Christians probably intuit these ideas - I am only trying to help articulate what Christians making their way toward heaven already sense. Let's put away worldly (and expensive!) ideas about vacation: being waited on in nice restaurants and treated like a king, being constantly entertained, having everything exactly the way we want it, and having to make no effort. It is amazing how much less expensive Tulum is than Cancun, and how much more pleasant. We can allow Christ into even our vacation and allow Him to transform even our time away from timeliness. Isn't that what heaven is, after all - eternity with Christ, living outside of the constraints of time with the one who sets us free to be at perfect peace? It is amazing to think that our vacation can be a practice for heaven, and even help us get there.
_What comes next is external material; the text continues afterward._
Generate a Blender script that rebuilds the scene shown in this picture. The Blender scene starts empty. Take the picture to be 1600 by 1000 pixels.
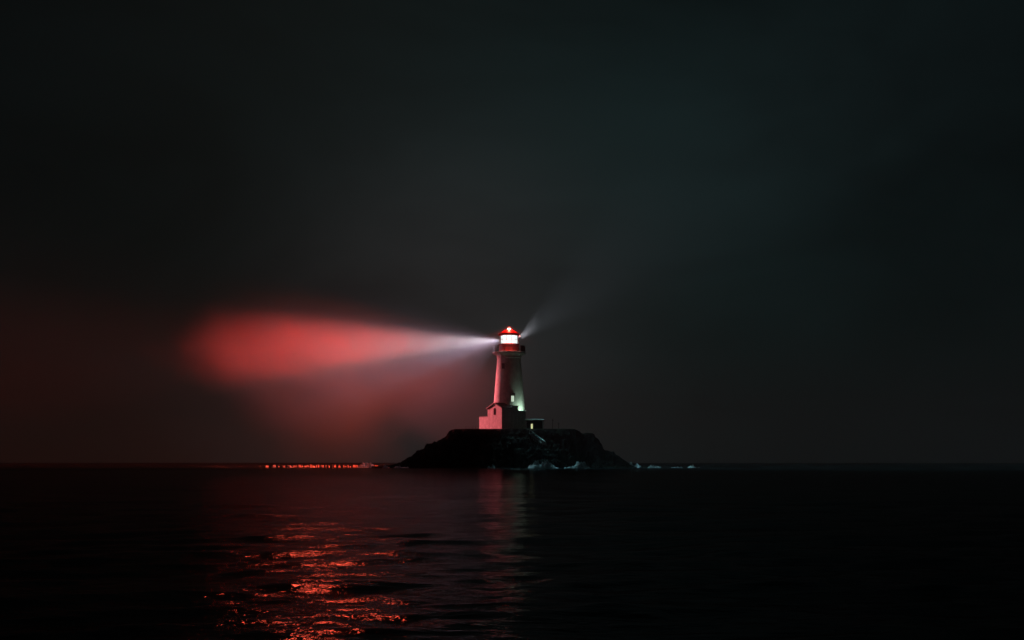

We can put this basic principle into action more frequently and more regularly in a very simple way. Honor the Sabbath. Once a week, take a day off from hustle-and-bustle. Don't catch up on errands, go shopping, or eat at a restaurant - then others have to work. Play frisbee with your kids, or with your friends. Read a book. Notice that the world doesn't depend on your doing something. Barbaque. Go to church. Lay in a hammock and note the clear blue color of heaven. Stare long enough so that the image impresses itself on the inside of your eyelids, so that you see the shadow of heaven even when you have to go back to the things of earth.